Publish date: 02 December 2024
Issue Number: 1105
Diary: IBA Legalbrief Africa
Category: South Africa

Legislation to finally allow for legal trade in cannabis is likely to be tabled in Parliament early next year as part of a series of initiatives that are underway to regulate – and regularise – the industry. President Cyril Ramaphosa earlier this year signed the Cannabis for Private Purposes Act into law, but it allows only for the private cultivation, possession and consumption of the plant. The Mail & Guardian reports that a new Bill is likely to be brought before Parliament to address this legal conundrum and in the process provide some kind of legal framework for the hundreds of cannabis retailers and dispensaries across SA who are currently breaking the law by trading. An overarching cannabis Act is likely to be tabled by the Trade, Industry & Competition Minister Parks Tau during the course of next year as part of a package of initiatives to speed up the process, which has dragged on since 2018. It would create an overarching framework for the various components of the industry, which thus far has been severely constrained by a lack of finance, complex and costly regulatory systems and uneven regulatory reform.

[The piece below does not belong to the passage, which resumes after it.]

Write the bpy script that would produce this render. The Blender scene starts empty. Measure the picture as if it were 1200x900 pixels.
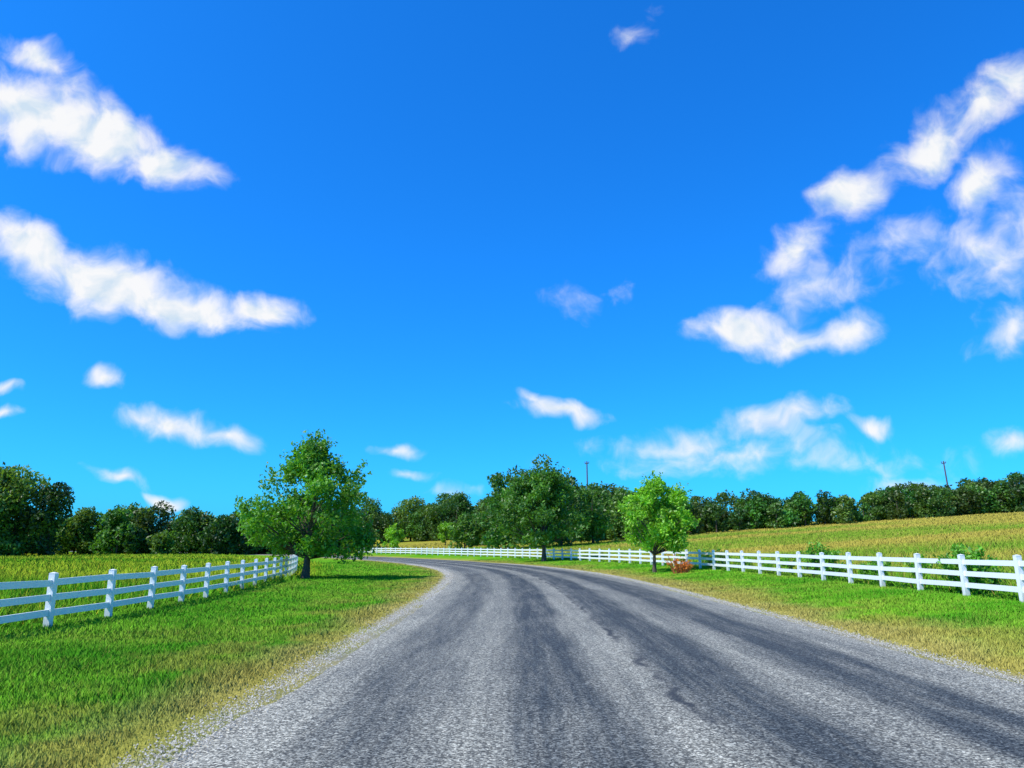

The government’s national cannabis master plan has been moved from the Agriculture Ministry, where it had been since 2021 and is now being driven by Tau’s department, due to a strategy review at Cabinet level. Government sources say the move was necessary for the creation and implementation of an overarching national policy to regulate the cannabis and hemp industries and to stimulate the creation of an infant industry. So far, nine government departments have been involved in the process, with Agriculture taking the lead, resulting in delays due to both bureaucratic drag and a lack of a common vision over how to develop cannabis policy and what it should entail. The M&G notes that the Constitutional Court in 2018 confirmed the right of South Africans to grow, possess and consume cannabis in private and ordered the government to pass the necessary legislation. It took the state six years to do so. A master plan was developed, but the process lost momentum, despite Ramaphosa convening an Operation Phakisa forum around cannabis to bring together all the roleplayers and get it moving again.